Pueblo Indians of the Southwest
When Spaniards encountered descendants of the Ancestral Pueblans of Four Corners region in the 16th Century they commented on how these farmers lived in small towns (same as ‘pueblos’ today: where Hopis, Zunis, Taos, Acoma etc. now live) with men farmers and women hand-crafting baskets, ceramics, and textiles. They organized in small tribal groups under chiefs and shamen, those with the intellect and wisdom to convince others of their special powers. Shamen were part priests, part doctors, part counselors, part historians – in short multi-taskers! Since it was they who organized the religion and at the same time held power, we can refer to Pueblo Indian political culture as a theocracy.

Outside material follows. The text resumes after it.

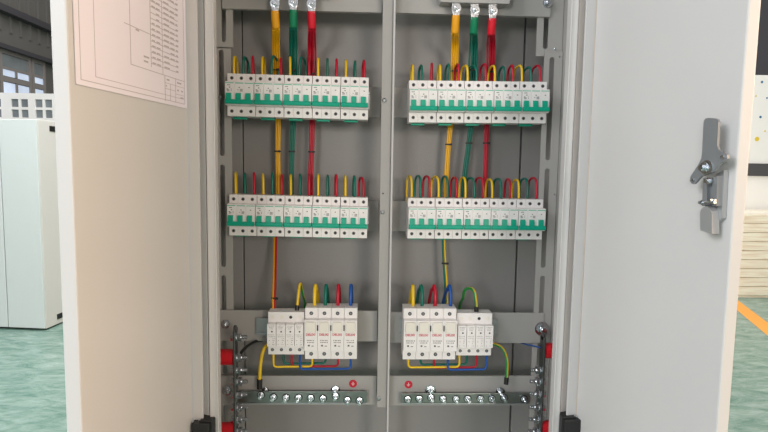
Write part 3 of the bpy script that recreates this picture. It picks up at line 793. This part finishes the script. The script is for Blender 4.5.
# supply wires into the fuse switches
for (dev, cols, side, ap) in ((fL, (('wy', 'yellow', 314.7), ('wg', 'green', 325.5), ('wr', 'red', 337.9), ('wb', 'blue', 350.6)), 'left', 285.5),
                              (fR, (('wy', 'yellow', 410.8), ('wg', 'green', 420), ('wr', 'red', 433), ('wb', 'blue', 448.3)), 'right', 286)):
    x0, x1, z0, z3, p = dev
    for i, (m, cn_, px) in enumerate(cols):
        if side == 'left': fx = at(px, 306, .03).x; bx = fx+.001
        else: fx = at(px+2, 306, .03).x; bx = fx-.0025 if i else fx+.001
        top = at(px, ap, .04).z
        pts = [(fx, .028, z3+.0003), (fx, .028, z3+.012), (fx, .032, top-.010), ((fx+bx)/2, .042, top), (bx, .056 if i != 9 else .056, top-.012), (bx, .070, z3+.022), (bx, .108, CMZ1+.002), (bx, .115, CMZ1-.03)]
        wire(pts, m, '%s wire arching into the top of the %s fuse switch' % (cn_, side), .0034, group='supply wires of the %s fuse switch' % side)
# jumpers below
sxs = [sL[0]+(i+.5)*sL[4] for i in range(4)]; fxs = [fL[0]+(i+.5)*fL[4] for i in range(4)]
for i, (m, cn_) in enumerate((('wy', 'yellow'), ('wg', 'green'), ('wr', 'red'), ('wb', 'blue'))):
    zl_ = at(320, (366.0, 365.2, 366.5, 366.8)[i], .03).z; y = (.026, .040, .030, .018)[i]
    a = sxs[i]; b = fxs[i]; za = sL[2]-.0004; zb2 = fL[2]-.0004
    wire([(a, y, za), (a, y, za-.006), (a+.0005, y, zl_+.005), (a+.005, y, zl_), (a+.02, y, zl_), (b-.02, y, zl_+.0005), (b-.005, y, zl_+.001), (b, y, zl_+.006), (b, y, zb2-.004), (b, y, zb2)], m, '%s jumper wire under the surge arrester and fuse switch in the left bay' % cn_, .0021, group='jumper wires in the left bay')
sxs = [sR[0]+(i+.5)*sR[4] for i in range(4)]; fxs = [fR[0]+(i+.5)*fR[4] for i in range(4)]
for i, (m, cn_) in enumerate((('wy', 'yellow'), ('wg', 'green'), ('wr', 'red'), ('wb', 'blue'))):
    zl_ = at(440, (366.5, 366.2, 367.6, 367.4)[i], .03).z; y = (.026, .040, .030, .018)[i]
    b = sxs[i]; a = fxs[i]; zb2 = sR[2]-.0004; za = fR[2]-.0004
    wire([(a, y, za), (a, y, za-.005), (a+.0005, y, zl_+.005), (a+.005, y, zl_), (a+.02, y, zl_), (b-.02, y, zl_+.0005), (b-.005, y, zl_+.001), (b, y, zl_+.006), (b, y, zb2-.006), (b, y, zb2)], m, '%s jumper wire under the surge arrester and fuse switch in the right bay' % cn_, .0021, group='jumper wires in the right bay')
# earth wires
fx = sL[0]+2.3*sL[4]
wire([(at(303, 300, .07).x, .108, CMZ1-.01), (at(303.5, 300, .07).x, .1, CMZ1+.005), at(303, 295, .07), at(300.5, 283.5, .052), at(298.8, 291, .036), (at(297.5, 300, .03).x, .03, sL[3]+.012), (at(297, 306, .028).x, .028, sL[3]+.0008)], ['wgy', 'wy'], 'short green and yellow earth wire bent into the left surge arrester', .0027, True, .010)
wire([(at(463, 300, .07).x, .108, CMZ1-.01), (at(463, 300, .07).x, .1, CMZ1+.004), at(463, 298, .07), at(464.5, 290.5, .058), at(470, 288.3, .046), at(474.5, 292.5, .034), (at(476.3, 302, .03).x, .028, sR[3]+.012), (at(476.6, 306, .028).x, .028, sR[3]+.0008)], ['wgy', 'wy'], 'green and yellow earth wire arching into the right surge arrester', .0030, True, .010)
wire([at(277, 341, .07), at(269, 343.5, .05), at(263.5, 350, .04), at(260.8, 362, .035), at(259.8, 376, .032), at(259.5, 388.5, .030)], ['wy', 'wy'], 'thick yellow earth wire curving down to the left earth bar', .0036, True, .019)
wire([at(488, 343.5, .052), at(497, 345, .047), at(503.5, 350, .04), at(507, 360, .035), at(507, 372, .032), at(506, 384, .030)], ['wgy', 'wy'], 'green and yellow earth wire curving down to the right earth bar', .0031, True, .014)
wire([at(262, 340.5, .075), at(255.5, 341.5, .05), at(248, 345.5, .02), at(242, 351.5, -.008), (-.226, -.02, at(240, 356, -.02).z)], 'black', 'black cable running from behind the rail to the left vertical busbar', .0030)
wire([at(520, 342.5, .085), at(527, 344.5, .05), at(534, 346, .01), at(539.5, 347.5, -.018)], 'wb', 'thin blue cable running to the right vertical busbar', .0017)
# thin supply pairs between the rows
def pair(pa_, ms, lab, tiepx):
    t = thing('cable_pair', lab, 'cables', at(pa_[-1][0], pa_[-1][1], pa_[-1][2]))
    for k, m in enumerate(ms):
        bm = new(); tube(bm, [at(*p)+Vector(((k-.5)*.0040, 0.001*k, 0)) for p in pa_], .0021, 8, 5); obj('wire', bm, m, t)
    p = at(*tiepx); bm = new(); ring(bm, p, .0056, .004, .0030); box(bm, p.x+.003, p.x+.0085, p.y-.006, p.y-.0025, p.z-.002, p.z+.002); obj('cable_tie', bm, 'black', t)
pair([(275.5, 215, .112), (275.3, 235, .112), (274.8, 265, .09), (274, 298, .052), (274, 306, .045), (274, 312.5, .040)], ('wyo', 'wr'), 'thin yellow and red cable pair running down to the left surge arrester', (274.2, 298, .053))
pair([(443, 215, .112), (443.5, 238, .112), (444.5, 263, .11), (446, 285, .108), (446.5, 305, .106), (446.5, 318, .106)], ('wg', 'wy'), 'thin green and yellow cable pair running down behind the right fuse switch', (444.3, 263.2, .11))

# ================================================================ earth bars
def earthbar(px0, px1, py0, py1, bolts, side, bronze=None):
    y = .036; x0 = at(px0, 398, y).x; x1 = at(px1, 398, y).x
    z0 = at((px0+px1)/2, py1, y).z; z1 = at((px0+px1)/2, py0, y).z
    t = thing('earth_busbar', 'perforated zinc-plated earth bar with bolts at the bottom of the %s bay' % side, 'busbar', ((x0+x1)/2, y, z0))
    bm = new(); box(bm, x0, x1, y, y+.004, z0, z1, .0008)
    obj('bar', bm, 'zincbar', t)
    bm = new(); box(bm, x0, x1, y-.0002, y+.0075, z0-.0035, z0-.0004, .0006); obj('bar_support', bm, 'zinc', t)
    for xx in (x0+.02, x1-.02):
        bm = new(); box(bm, xx-.008, xx+.008, y+.0042, .0498, z0+.004, z1-.002); obj('standoff', bm, 'zinc', t)
    for px, py in bolts:
        p = at(px, py, y); d = Vector((random.uniform(-.1, .25), -1, random.uniform(-.25, .05)))
        bm = new(); cyl(bm, (p.x, y-.0001, p.z), (0, -1, 0), .0082, .0002, 20); obj('hole', bm, 'hole', t)
        d = Vector((random.uniform(-.08, .08), -1, random.uniform(-.08, .08)))
        bm = new(); cyl(bm, (p.x, y-.0004, p.z), (0, -1, 0), .0064, .0010, 18); cyl(bm, (p.x, y-.0014, p.z), (0, -1, 0), .0050, .0035, 6)
        b0 = Vector((p.x, y-.0049, p.z))
        for q_ in range(8): cyl(bm, b0+d*(q_*.0016), d, .0034 if q_ % 2 == 0 else .0028, .0016, 12)
        obj('bolt', bm, 'bolt', t)
earthbar(237, 367, 391.5, 402.5, [(261, 395), (273.5, 397), (286, 397.5), (298.5, 397.5), (310.8, 397.8), (323, 398.3), (335.8, 396), (347.5, 400), (359.6, 400.5)], 'left')
earthbar(401, 530, 393.5, 403, [(407.7, 399), (419.3, 398.5), (431, 397.5), (443, 398.5), (456, 399), (467.5, 398.5), (480.3, 398.5), (491.8, 398.5), (504, 397.5), (524, 399)], 'right')
# red earth stickers
for px, py, side in ((353, 383.7, 'left'), (408.5, 384.6, 'right')):
    p = at(px, py, .0494); t = thing('earth_sticker', 'round red earth symbol sticker in the %s bay' % side, 'sticker', p)
    bm = new(); cyl(bm, (p.x, .0498, p.z), (0, -1, 0), .0082, .0004, 28); obj('disc', bm, 'redink', t)
    bm = new(); y0, y1 = .0490, .0493
    box(bm, p.x-.0005, p.x+.0005, y0, y1, p.z, p.z+.004)
    for k, hw in enumerate((.0036, .0023, .0011)): box(bm, p.x-hw, p.x+hw, y0, y1, p.z-.0004-k*.0015, p.z+.0002-k*.0015)
    obj('earth_symbol', bm, 'plastic', t)

# ================================================================ vertical busbars
def vbus(X, s, ytop, boltpys, insul, pxref, side, big=None):
    """s=+1: bolts point towards +x (left bay)"""
    yc = -.020
    def zat(py): return onx(pxref, py, X).z if False else at(pxref, py, yc).z
    zt_ = zat(ytop); t = thing('vertical_busbar', 'vertical zinc busbar with bolts along the %s side of the cabinet' % side, 'busbar', (X, yc, .5))
    bm = new(); box(bm, X-.0020, X+.0020, yc-.0125, yc+.0125, .5, zt_, .0008); cyl(bm, (X-.0020, yc, zt_-.0005), (1, 0, 0), .008, .004, 16); obj('bar', bm, 'zincdark', t)
    for py in insul:
        z = zat(py); bm = new()
        xw = XL if s > 0 else XR
        xa, xb = (xw, X-.0025) if s > 0 else (X+.0025, xw)
        cyl(bm, (xa+.0005, yc, z), (1, 0, 0), .0150, xb-xa-.001, 24)
        obj('insulator', bm, 'red', t)
    for py in boltpys:
        z = zat(py); bm = new(); d = Vector((s, 0, 0)); j = random.uniform(-.001, .001)
        b0 = Vector((X, yc+j, z))
        cyl(bm, b0+d*.0022, d, .0085, .0014, 20); cyl(bm, b0+d*.0036, d, .0062, .0016, 16); cyl(bm, b0+d*.0052, d, .0078, .0060, 6)
        for q_ in range(6): cyl(bm, b0+d*(.0112+q_*.0018), d, .0040 if q_ % 2 == 0 else .0034, .0018, 12)
        near = any(abs(zat(q)-z) < .016 for q in insul)
        if not near: cyl(bm, b0-d*.0022, -d, .0085, .0012, 18); cyl(bm, b0-d*.0034, -d, .0072, .005, 6)
        obj('bolt', bm, 'bolt', t)
vbus(-.2355, 1, 329, (337, 357.5, 370, 381.5, 394.5, 407, 419, 431), (357, 430), 236.5, 'left')
vbus(.3520, -1, 336, (370, 381.5, 393.5, 407, 419, 431), (350.5, 428), 546, 'right')
p = Vector((.3555, -.02, at(546, 349, -.02).z))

Iroquois Indians of the Northeast
In the thickly wooded well-watered lands of the North East (today’s New York state, Pennsylvania etc.) rich in vegetation, wildlife, rivers, lakes, and waterfalls there were many tribal groups, it was the most populated pre-Columbian region, as it is now. The Iroquois speaking peoples (Iroquois is a language, not a tribe) were farmers, among many, who cleared forests and created fields to live in log cabin type dwellings clustered in villages. The French encountered (and named) them in the 16th Century and commented on how women were the farmers (opposite to the Pueblo Indians) while men were the hunters and the warriors. The Iroquois were more militaristic than the Pueblos, warfare was probably more rife in the more populated North East, and warriors were a more prestigious part of their society. In their political organization they were quite the opposite to the Pueblos too. Shamen did not have the same elevated status, that went to the Council of 49 (a council of warriors) who headed the Iroquois Confederacy. The Iroquois tribes joined together in a confederacy, probably for reasons of security and defense, with day-to-day domestic issues handled at the tribal level and issues relating to all the member tribes (warfare, natural disasters etc.) up to the Council of 49. The council was composed of men (warriors) but they were chosen by the elder women, and could be recalled by them. It was a representative form of government but not a democracy: American Indian societies did not develop democracy as we might understand the concept. The Iroquois Confederacy was a confederation of governments with both tribal rule and the ‘big government’ of the Council of 49 – it was in effect a federal system of government! Since the USA chose a federal system much later in the late 18th Century, and did not get the idea from Europe (did not have federalism then), it is tempting to wonder if the ‘founding fathers’ were inspired by the Iroquois model right on their doorstep! If they were, they do not say so – Madison, Jefferson and co. never ever credited the Iroquois in their writings.